Tabii ki 5 Nisan kararlarını söylerseniz herhalde.
Ülkede tüm dengelerin değiştiği ve bir gecede milyonerlerin ortaya çıktı bir dönemdi.
Sonrasında gecelik faizler, repo, borsa ve dolar almış başını gitmişti…
Bunları neden yazıyorum 2002 yılından sonra tüm dengeler değişti de ondan.
Siyasi partilerin dip yaptığı zamanda AK Partili Başbakan Erdoğan, %35’le iktidara geldi.
Bazılarının bir dönem dedikleri AK Parti üç dönem yoluna devam etti ve Hedef 2023 dedi!
İşte bu olayların yaşanmasından sonra tüm gözler Başbakan Erdoğan’ın üzerinde oldu.
Başta Amerika, İsrail ve bazı Avrupa ülkeleri olmak üzere bu durumdan rahatsızlandılar.
Güçlü Türkiye’yi görmek istemeyenler düğmeye bastılar ama istedikleri olmadı maalesef.
Bu ülkede her zaman cuntacı bir zihniyet istesek de istemesek te vardı zaten.
Sebebi ise milletin artık istemediği hiçbir şeyi dayatma ile yaptırılamayacağı idi.
Bu darbeci zihniyetinin kökü 12 Eylül 2010 yılında Anayasa Referandumu ile tedavülden kalktı.
Özelliklede TSK. İç Hizmet Kanunu 35.Maddenin kaldırılmasıyla darbeciler avuçlarını yaladı.
Peki, bu TSK, İç Hizmet Kanunu 35. maddenin içeriği neydi derseniz hemen açıklayayım;
‘’Silahlı Kuvvetlerin vazifesi; Türk yurdunu ve anayasa ile ilan edilmiş olan Türkiye Cumhuriyeti’ni korumak ve kollamaktır.’’
Evet, gelelim bu gelişen olayların ardından 2002 yılından bu zamana Türkiye’de neler yaşandığına.
Başta ekonomi güçlendi ve sonrasında makro dengeler düzenlendi.
Sonrasında birçok projelere imza atılmasıyla dikkatler Başbakanın üzerinde toplandı.
Başta Dünya’nın en büyük havalimanının İstanbul da yapılması ve kanal İstanbul projesinin hayata geçmesi.

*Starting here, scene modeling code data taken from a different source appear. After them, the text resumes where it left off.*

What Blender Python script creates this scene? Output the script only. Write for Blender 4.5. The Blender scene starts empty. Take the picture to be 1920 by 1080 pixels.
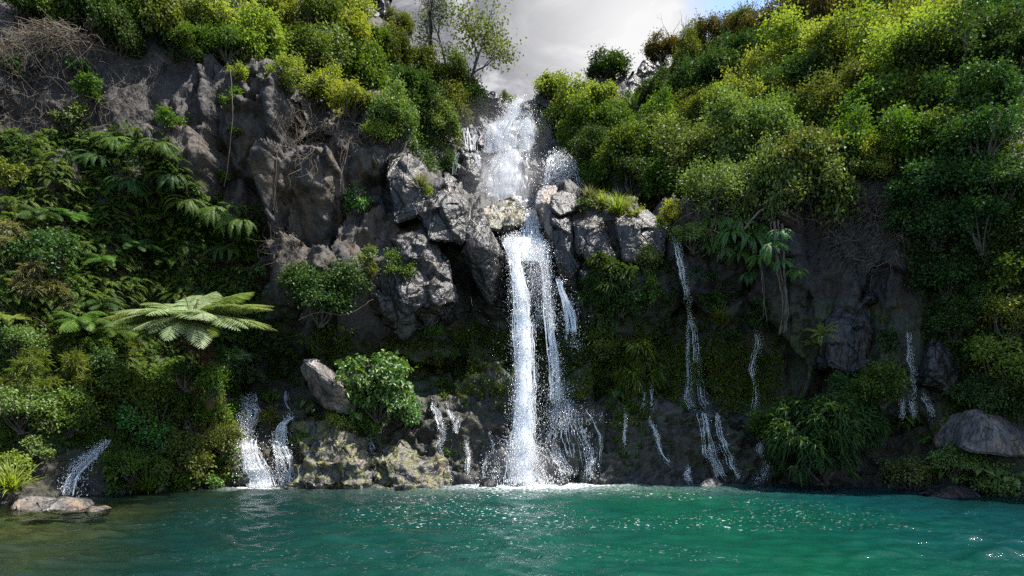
import bpy, bmesh, math, random
import numpy as np
from mathutils import Vector, Matrix, Quaternion
from mathutils.bvhtree import BVHTree

rng = np.random.default_rng(11)
random.seed(11)
F, H, HY, CX = 1200.0, 2.4, 800.0, 960.0
SC = bpy.context.scene
COL = SC.collection


def P(px, py, D):
    return np.array([(px - CX) / F * D, D, H + (HY - py) / F * D])


# ------------------------------------------------------------ noise
def _h(ix, iy, iz, s):
    with np.errstate(over='ignore'):
        a = (ix.astype(np.int64) * 374761393 + iy.astype(np.int64) * 668265263 + iz.astype(np.int64) * 2147483647 + s * 974634777)
        a = (a ^ (a >> 13)) * 1274126177
        a = a ^ (a >> 16)
        a = (a * 69069 + 12345) ^ (a >> 11)
    return ((a & 0xFFFFFF) / float(0xFFFFFF))


def vnoise(p, s=0):
    i = np.floor(p)
    f = p - i
    u = f * f * (3 - 2 * f)
    x, y, z = i[:, 0], i[:, 1], i[:, 2]
    r = 0
    for a in (0, 1):
        for b in (0, 1):
            for c in (0, 1):
                w = (u[:, 0] if a else 1 - u[:, 0]) * (u[:, 1] if b else 1 - u[:, 1]) * (u[:, 2] if c else 1 - u[:, 2])
                r = r + w * _h(x + a, y + b, z + c, s)
    return r * 2 - 1


def fbm(p, n=4, s=0):
    r, a = 0, 0.5
    q = np.array(p, dtype=float)
    for k in range(n):
        r = r + a * vnoise(q, s + k * 7)
        q = q * 2.03 + 11.3
        a *= 0.5
    return r


def facets(p, s=0, tilt=0.6):
    """angular blocks: each cell is a tilted plane; returns height and distance to the cell edge"""
    p = p + 0.22 * np.stack([vnoise(p * 1.1, s + 50), vnoise(p * 1.1, s + 51), vnoise(p * 1.1, s + 52)], 1)
    i0 = np.floor(p)
    n = len(p)
    b1 = np.full(n, 9.0)
    b2 = np.full(n, 9.0)
    hh = np.zeros(n)
    for a in (-1, 0, 1):
        for b in (-1, 0, 1):
            for c in (-1, 0, 1):
                x, y, z = i0[:, 0] + a, i0[:, 1] + b, i0[:, 2] + c
                cx, cy, cz = x + _h(x, y, z, s + 1), y + _h(x, y, z, s + 2), z + _h(x, y, z, s + 3)
                dx, dy, dz = p[:, 0] - cx, p[:, 1] - cy, p[:, 2] - cz
                d = np.sqrt(dx * dx + dy * dy + dz * dz)
                hv = (_h(x, y, z, s + 4) - .5) + tilt * ((_h(x, y, z, s + 5) - .5) * dx + (_h(x, y, z, s + 6) - .5) * dy + (_h(x, y, z, s + 7) - .5) * dz) * 2
                m = d < b1
                b2 = np.where(m, b1, np.minimum(b2, d))
                hh = np.where(m, hv, hh)
                b1 = np.where(m, d, b1)
    return hh, b2 - b1


def sstep(a, b, x):
    t = np.clip((x - a) / (b - a), 0, 1)
    return t * t * (3 - 2 * t)


# ------------------------------------------------------------ mesh building
def link(o, parent=None):
    COL.objects.link(o)
    if parent is not None:
        o.parent = parent
    return o


class Acc:
    def __init__(s):
        s.v, s.f, s.r, s.n, s.fl = [], [], [], 0, []

    def add(s, v, f, r=None, flow=None):
        v = np.asarray(v, dtype=np.float32)
        f = np.asarray(f, dtype=np.int64)
        if len(v) == 0 or len(f) == 0:
            return
        s.v.append(v)
        s.f.append(f + s.n)
        if r is None:
            r = np.full(len(f), random.random())
        r = np.broadcast_to(np.asarray(r, dtype=np.float32), (len(f),))
        s.r.append(r)
        s.fl.append(np.zeros((len(v), 3), np.float32) if flow is None else np.asarray(flow, np.float32))
        s.n += len(v)

    def mesh(s, name, mat=None, smooth=False, flow=False, extra=None):
        me = bpy.data.meshes.new(name)
        if not s.v:
            return me
        v = np.concatenate(s.v)
        tot = np.concatenate([np.full(len(f), f.shape[1]) for f in s.f])
        idx = np.concatenate([f.ravel() for f in s.f])
        st = np.concatenate([[0], np.cumsum(tot)[:-1]])
        me.vertices.add(len(v))
        me.vertices.foreach_set('co', v.ravel())
        me.loops.add(len(idx))
        me.loops.foreach_set('vertex_index', idx.astype(np.int32))
        me.polygons.add(len(tot))
        me.polygons.foreach_set('loop_start', st.astype(np.int32))
        me.polygons.foreach_set('loop_total', tot.astype(np.int32))
        if smooth:
            me.polygons.foreach_set('use_smooth', np.ones(len(tot), dtype=bool))
        me.update(calc_edges=True)
        a = me.attributes.new('rnd', 'FLOAT', 'FACE')
        a.data.foreach_set('value', np.concatenate(s.r).astype(np.float32))
        if flow:
            a = me.attributes.new('flow', 'FLOAT_VECTOR', 'POINT')
            a.data.foreach_set('vector', np.concatenate(s.fl).astype(np.float32).ravel())
        for k, arr in (extra or {}).items():
            a = me.attributes.new(k, 'FLOAT', 'POINT')
            a.data.foreach_set('value', np.asarray(arr, np.float32))
        if mat is not None:
            me.materials.append(mat)
        me.validate()
        return me

    def build(s, name, mat=None, parent=None, **k):
        return link(bpy.data.objects.new(name, s.mesh(name, mat, **k)), parent)


LABELS = {}


def tag(o, label, cat, group=None, kind=None):
    o['label'] = label
    o['category'] = cat
    if group:
        o['group'] = group
    if kind:
        o['kind'] = kind
    if kind is None:
        if label in LABELS:
            print('DUPLICATE LABEL', label)
        LABELS[label] = 1
    n = len(label.split())
    if n < 4 or n > 16:
        print('LABEL LENGTH', n, label)
    return o


def empty(name, loc=(0, 0, 0)):
    o = bpy.data.objects.new(name, None)
    o.location = loc
    o.empty_display_size = 0.2
    return link(o)


def unit(a):
    return a / np.maximum(np.linalg.norm(a, axis=-1, keepdims=True), 1e-9)


def tube(acc, pts, rad, sides=5, r=None):
    pts = np.asarray(pts, float)
    n = len(pts)
    rad = np.broadcast_to(np.asarray(rad, float), (n,))
    t = unit(np.gradient(pts, axis=0))
    ref = np.where(np.abs(t[:, 2:3]) > .9, np.array([[1., 0, 0]]), np.array([[0, 0, 1.]]))
    a = unit(np.cross(t, ref))
    b = np.cross(t, a)
    th = np.linspace(0, 2 * np.pi, sides, endpoint=False)
    ring = pts[:, None] + rad[:, None, None] * (np.cos(th)[None, :, None] * a[:, None] + np.sin(th)[None, :, None] * b[:, None])
    v = ring.reshape(-1, 3)
    i = np.arange(n - 1)[:, None] * sides
    j = np.arange(sides)[None, :]
    j2 = (j + 1) % sides
    f = np.stack([i + j, i + j2, i + sides + j2, i + sides + j], -1).reshape(-1, 4)
    acc.add(v, f, r)


def leaves(acc, c, d, L, W, r, up=None, fold=0.25, droop=0.15):
    """folded diamond leaves at base c, pointing along d"""
    n = len(c)
    if n == 0:
        return
    d = unit(d)
    up = np.array([[0, 0, 1.0]]) if up is None else up
    rn = rng.normal(size=(n, 3))
    nn = unit(up + 0.45 * rn)
    s = unit(np.cross(d, nn))
    nn = np.cross(s, d)
    L = np.broadcast_to(np.asarray(L, float), (n,))[:, None]
    W = np.broadcast_to(np.asarray(W, float), (n,))[:, None]
    base = c
    mid = c + d * L * .45
    tip = c + d * L - np.array([[0, 0, 1.0]]) * L * droop
    le = mid + s * W + nn * W * fold
    ri = mid - s * W + nn * W * fold
    v = np.stack([base, le, tip, ri], 1).reshape(-1, 3)
    k = np.arange(n)[:, None] * 4
    f = np.stack([k + np.array([[0, 1, 2]]), k + np.array([[0, 2, 3]])], 1).reshape(-1, 3)
    acc.add(v, f, np.repeat(np.broadcast_to(np.asarray(r, float), (n,)), 2))


def spline(pts, n):
    pts = np.asarray(pts, float)
    t = np.concatenate([[0], np.cumsum(np.linalg.norm(np.diff(pts[:, :3], axis=0), axis=1) ** .5)])
    q = np.linspace(0, t[-1], n)
    out = []
    for x in q:
        i = min(max(np.searchsorted(t, x, 'right') - 1, 0), len(pts) - 2)
        u = (x - t[i]) / max(t[i + 1] - t[i], 1e-9)
        p0, p1, p2, p3 = pts[max(i - 1, 0)], pts[i], pts[i + 1], pts[min(i + 2, len(pts) - 1)]
        out.append(.5 * (2 * p1 + (p2 - p0) * u + (2 * p0 - 5 * p1 + 4 * p2 - p3) * u * u + (3 * p1 - p0 - 3 * p2 + p3) * u ** 3))
    return np.array(out)


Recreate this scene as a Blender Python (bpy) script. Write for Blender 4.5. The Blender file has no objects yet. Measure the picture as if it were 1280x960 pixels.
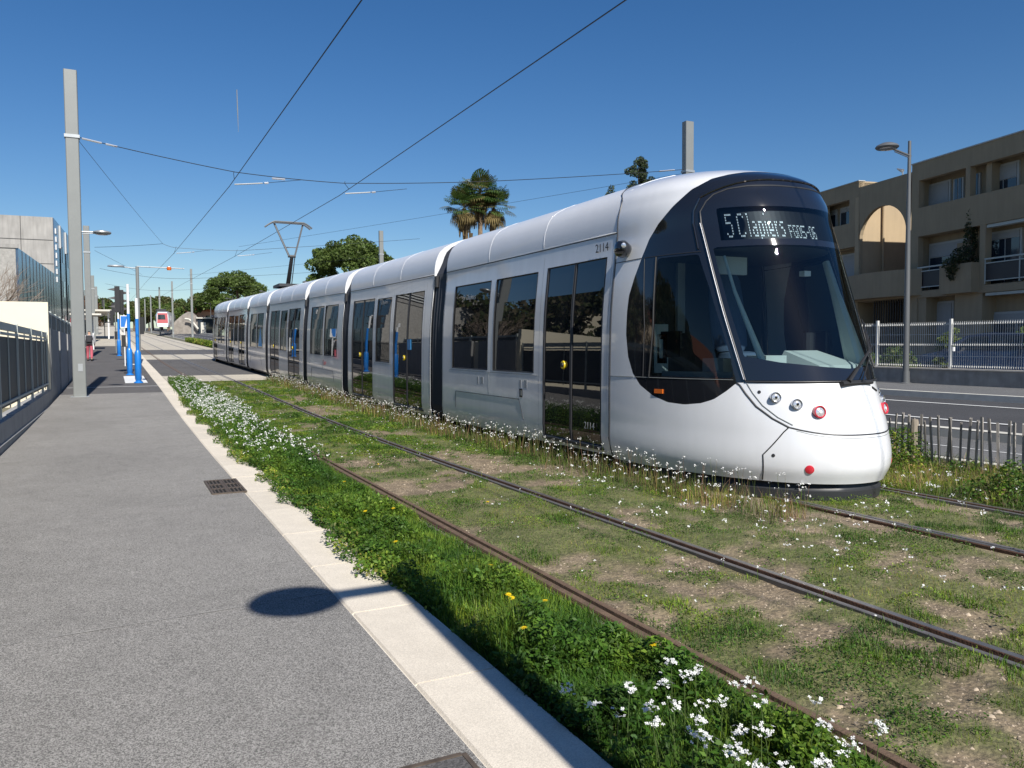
import bpy, bmesh, math, random
import numpy as np
from math import sin, cos, pi, radians, sqrt, atan2
from mathutils import Vector, Matrix
random.seed(5); RNG = np.random.default_rng(11)
SC = bpy.context.scene; COL = SC.collection

# ------------------------------------------------------------------ camera, sky, sun, exposure
cam_d = bpy.data.cameras.new('camera'); cam = bpy.data.objects.new('camera', cam_d); COL.objects.link(cam)
yaw, pitch, roll = radians(26.45), radians(2.62), radians(0.35)
fw = Vector((sin(yaw)*cos(pitch), cos(yaw)*cos(pitch), -sin(pitch)))
rt = Vector((cos(yaw), -sin(yaw), 0)); up = rt.cross(fw)
r2 = rt*cos(roll)-up*sin(roll); u2 = up*cos(roll)+rt*sin(roll)
M = Matrix((r2, u2, -fw)).transposed().to_4x4(); M.translation = Vector((0, 0, 1.57))
cam.matrix_world = M
cam_d.sensor_width = 36; cam_d.lens = 36*985/1280; cam_d.clip_start = 0.05; cam_d.clip_end = 9000
SC.camera = cam
SUN_EL = radians(41); SUN_AZ = radians(2.4)             # sun stands behind the camera, a touch to the left
to_sun = Vector((-sin(SUN_AZ)*cos(SUN_EL), -cos(SUN_AZ)*cos(SUN_EL), sin(SUN_EL)))
w = bpy.data.worlds.new("World"); SC.world = w; w.use_nodes = True
nt = w.node_tree; nt.nodes.clear()
sky = nt.nodes.new('ShaderNodeTexSky'); sky.sky_type = 'NISHITA'; sky.sun_disc = False
sky.sun_elevation = SUN_EL; sky.sun_rotation = atan2(to_sun.x, to_sun.y)
sky.air_density = 1.0; sky.dust_density = 0.25; sky.ozone_density = 3.0; sky.altitude = 60
bg = nt.nodes.new('ShaderNodeBackground'); bg.inputs['Strength'].default_value = 0.068
wo = nt.nodes.new('ShaderNodeOutputWorld')
hs = nt.nodes.new('ShaderNodeHueSaturation'); hs.inputs['Saturation'].default_value = 1.30; hs.inputs['Hue'].default_value = 0.506
nt.links.new(sky.outputs[0], hs.inputs['Color']); nt.links.new(hs.outputs[0], bg.inputs[0]); nt.links.new(bg.outputs[0], wo.inputs[0])
sd = bpy.data.lights.new('sun', 'SUN'); sd.energy = 4.8; sd.angle = radians(0.53); sd.color = (1.0, 0.955, 0.88)
so = bpy.data.objects.new('sun', sd); COL.objects.link(so)
so.rotation_euler = (-to_sun).to_track_quat('-Z', 'Y').to_euler(); so.location = to_sun*60
SC.view_settings.view_transform = 'Standard'; SC.view_settings.look = 'None'
SC.view_settings.exposure = 0.5; SC.view_settings.gamma = 1.0; SC.view_settings.use_curve_mapping = False
SC.cycles.max_bounces = 7; SC.cycles.transparent_max_bounces = 12

# ------------------------------------------------------------------ lie of the land
def zg(Y):
    if Y < 10: return 0.0
    if Y < 22: return 0.023/24*(Y-10)**2
    z = 0.138+0.023*(Y-22)
    if Y > 50: z += 0.007*(Y-50)
    return z
def dx(Y):
    if Y < 26: return 0.0
    if Y < 38: return -0.0005*(Y-26)**2
    return -0.072-0.012*(Y-38)
def zp(Y): return zg(Y)+max(0, Y-35)*0.012
def WP(X, Y, h=0.0): return (X+dx(Y), Y, zg(Y)+h)      # track-following point
def PP(X, Y, h=0.0): return (X+dx(Y), Y, zp(Y)+h)      # platform-following point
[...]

Türkiye ve Japonya arasında imzalanan 2.Nükleer Santralin kurulması,
Yerli helikopterini, gemisini ve silahını yapan bir ülke haline gelmesi bazılarını rahatsız etti.
Bu gelişmelerden sonra Başbakan Sayın Recep Tayyip Erdoğan için düğmeye basıldı.
Ve birde baktık ki ağaç derdine bir takım geziciler üredi ve kargaşa çıkardılar ülkede.
Olan ülkenin itibarına oldu maalesef geziciler derdine.
Gelelim son gelişmelerde neler yaşandığına…
Üç bakan oğlu, banka müdürü ve bir iş adamının karıştığı iddia edilen rüşvet davasına.
Ne hikmetse bu işlerin başı ve sonunda Başbakanı Erdoğan’ı sorumlu tuttular ne yazık!
Sebep ise Başbakan’ın bilgisi ve izni olmadan bu işler olmazmış!
Bu kadarda at gözlüğü ile bakılmaz ki canım, bu işin oyun olduğu aşikâr bence.
Gezideki gibi bu oyunun da senaryosu önümüzdeki günlerde açıklanır herhalde!
Ama bu yaşananlar olaylardan dolayı Türk halkının cebinden 144 milyar çıkmış oldu maalesef.
Allahtan bu aziz millet bu oyunu gördü ve dur dedi dostlar. Ya demeseydi vay halimize…
Sonuç olarak, Başbakan Erdoğan ’sız bir Türkiye istemelerin sebepleri bunlar olsa gerek.
Onun için 2023 Vizyonu ve projeleriyle yoluna devam eden TC. Başbakanı Recep Tayyip Erdoğan’ın ülkenin istikbali ve geleceği için önemli bir fırsat olduğunu düşünüyorum.
Gelelim yeni yıl mesajına; 2014 yılının başta ülkemize birlik, dirlik, sevgi, kardeşlik ve barış dolu günlerin getirmesini temenni eder, nice yeni yıllara sevdiklerinizle sağlık, huzur ve mutluluk dolu günler her daim sizinle olur inşallah.